Monday, December 3, 2012

Effects of ereaders

While it may seem that e-readers have a largely negative effect on bookstores and authors, this may no be the case. It is true that bookstore sales have been declining over the past couple years and that some small bookstores are struggling to survive, the numbers aren't as bad as I expected prior to some research. Bookselling remains a billion dollar industry and the decline in sales can be contributed to not just the rise of e-readers, but also the closing of Borders. With Borders closing down, I think it has allowed for smaller bookstores to step in its place and find success, as well as bookstores that have developed a niche market. Coming from Austin, there are many places like this that seem to be doing well, in particular a bookstore called BookPeople. And while the emergence of Kindle, the Nook, and the Ipad seem to be destroying the sales of books, printed books are still number 1, with 72% of American adults reading a printed book last year. This is significantly larger than the amount of people who admitted to reading an eBook, at 21%. With that being said, I think there will always be a market for physical copies of books because for some, there are certain advantages in a printed copy. One advantage of a book is that the cost is a lot lower than purchasing a Kindle.
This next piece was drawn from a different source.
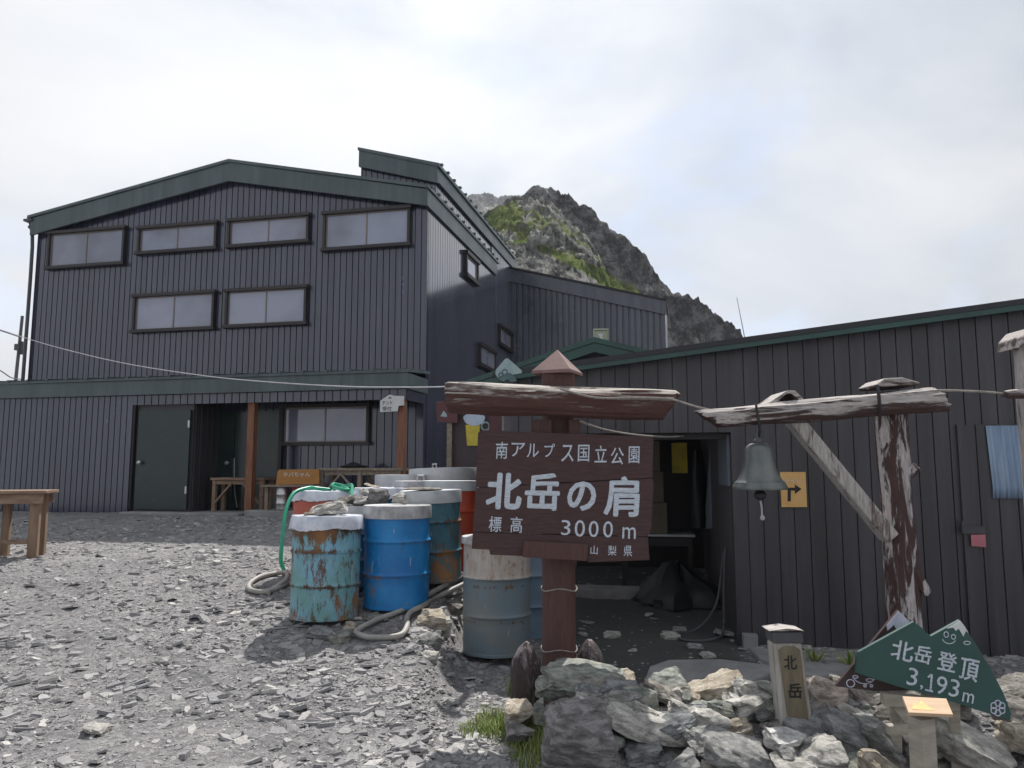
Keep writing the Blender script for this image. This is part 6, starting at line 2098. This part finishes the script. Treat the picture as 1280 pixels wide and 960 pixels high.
o = mb.build('hose_coil', M['green_hose'], None, True); tag(o, 'green hose end bunched on top of the faded red drum', 'hose')


def on_ground(pl_, lift=0.02):
    out = []
    for a, b_ in pl_:
        q = G(a, b_)
        out.append(Vector((q.x, q.y, gzr(q.x, q.y) + lift)))
    return out


mb = MB()
pts = on_ground([(356, 714), (361, 727), (352, 737), (330, 744), (313, 741), (312, 733), (326, 724), (345, 718), (358, 722), (357, 733), (340, 741), (335, 745)], 0.028)
pts[8].z += 0.03; pts[9].z += 0.03
mb.tube(pts, 0.024, 10)
o = mb.build('grey_hose', M['grey_hose'], None, True); tag(o, 'grey hose coiled on the gravel left of the turquoise drum', 'hose')
mb = MB()
pts = on_ground([(586, 724), (562, 739), (541, 752), (505, 770), (470, 781), (449, 793), (446, 799), (462, 803), (488, 804), (503, 800), (509, 789), (509, 772), (514, 761), (530, 751), (555, 739), (586, 725)], 0.04)
for k in (0, 1, 2): pts[k].z += 0.03
pts[11], pts[12], pts[13], pts[14], pts[15] = P(508, 776, 6.66), P(513, 765, 6.80), P(529, 757, 6.92), P(543, 748, 7.22), P(586, 727, 7.55)
mb.tube(pts, 0.023, 10)
o = mb.build('grey_hose', M['grey_hose'], None, True); tag(o, 'long grey hose looping between the bright blue and grey blue drums', 'hose')

# ------------------------------------------------------------------ grass tufts
def mat_grass():
    m, t, b, L = new_mat('grass')
    ge = N(t, 'ShaderNodeNewGeometry')
    r = ramp(t, [(0.0, (0.09, 0.15, 0.025)), (0.6, (0.20, 0.28, 0.05)), (1.0, (0.36, 0.36, 0.14))])
    L(ge.outputs['Random Per Island'], r.inputs['Fac'])
    L(r.outputs[0], b.inputs['Base Color'])
    b.inputs['Roughness'].default_value = 0.6
    return m


vs_, fs_ = [], []
rg = random.Random(4)
for px_, py_, rad, n_, ht in ((655, 918, 0.24, 800, 0.11), (628, 903, 0.18, 520, 0.09), (602, 914, 0.15, 320, 0.06), (680, 940, 0.2, 420, 0.12), (643, 868, 0.05, 110, 0.12), (586, 812, 0.06, 70, 0.05), (690, 940, 0.12, 160, 0.09)):
    q = G(px_, py_)
    for i in range(int(n_ * 1.1)):
        a, r = rg.uniform(0, 6.28), rad * rg.random() ** 0.7
        x, y = q.x + r * math.cos(a), q.y + r * math.sin(a)
        z = gzr(x, y)
        h_ = ht * rg.uniform(0.4, 1.1)
        t = rg.uniform(0, 6.28)
        dx, dy = math.cos(t), math.sin(t)
        ln = rg.uniform(0.2, 0.9) * h_
        w = 0.0022
        k = len(vs_)
        vs_ += [(x - dy * w, y + dx * w, z - 0.01), (x + dy * w, y - dx * w, z - 0.01), (x + dx * ln * 0.35 + dy * w * .8, y + dy * ln * 0.35 - dx * w * .8, z + h_ * 0.6), (x + dx * ln * 0.35 - dy * w * .8, y + dy * ln * 0.35 + dx * w * .8, z + h_ * 0.6), (x + dx * ln, y + dy * ln, z + h_)]
        fs_ += [(k, k + 1, k + 2, k + 3), (k + 3, k + 2, k + 4)]
me = bpy.data.meshes.new('grass')
me.from_pydata(vs_, [], fs_)
o = mesh_obj('grass', me, mat_grass())
tag(o, 'short green grass tufts growing at the edge of the rock pile', 'grass', kind='stuff')
# weeds by the shed wall
for i, (px_, py_, lb) in enumerate(((1019, 832, 'small leafy weed behind the carved stake at the shed foot'), (1064, 838, 'dry low weed behind the brown mountain board'))):
    q = G(px_, py_)
    mb = MB()
    rg = random.Random(30 + i)
    for k in range(46):
        a, el = rg.uniform(0, 6.28), rg.uniform(0.3, 1.4)
        d = Vector((math.cos(a) * math.cos(el), math.sin(a) * math.cos(el), math.sin(el)))
        l_ = rg.uniform(0.08, 0.24)
        s_ = d.cross(Vector((0, 0, 1))).normalized() * 0.008
        m0 = d * l_ * 0.55
        mb.add([q, q + m0 + s_, q + d * l_ + Vector((0, 0, -0.02)), q + m0 - s_], [(0, 1, 2, 3)])
    o = mb.build('weed', mat_grass(), None)
    tag(o, lb, 'weed')

# ------------------------------------------------------------------ mountain air
mb = MB()
mb.box(Frame((0, 0, 0), (1, 0, 0), (0, 1, 0)), -1150, 1150, -1150, 1150, -64, 345)
mh = bpy.data.materials.new('haze')
mh.use_nodes = True
t = mh.node_tree
for n in list(t.nodes):
    t.nodes.remove(n)
vo = N(t, 'ShaderNodeVolumePrincipled', inp={'Color': (0.88, 0.91, 0.96, 1), 'Density': 0.00026, 'Anisotropy': 0.1})
t.links.new(vo.outputs[0], N(t, 'ShaderNodeOutputMaterial').inputs['Volume'])
hz = mb.build('haze', mh)
tag(hz, 'thin cloud mist in the mountain air', 'haze', kind='stuff')

print('objects', len(bpy.data.objects))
If a person wants a single specific book, it makes more since for them to go find it for 5 or 10 dollars at a bookstore rather than going to buy a full piece of technology for upwards of 150-200 dollars. Also, another advantage that books have is that they are easier to take on the go. While I admit that the eReaders are small and convenient, books can be stuffed in a purse or backpack and can be taken anywhere, including outside, a luxury that those with Ebooks can not enjoy. 
While I am highlighting why eReaders will not completely wipe out the bookselling market, I obviously recognize the facts. However, I think it's important to look at the issue from both sides and personally, I feel that eReaders, while significantly effecting the market, still can not bring an end to physical books.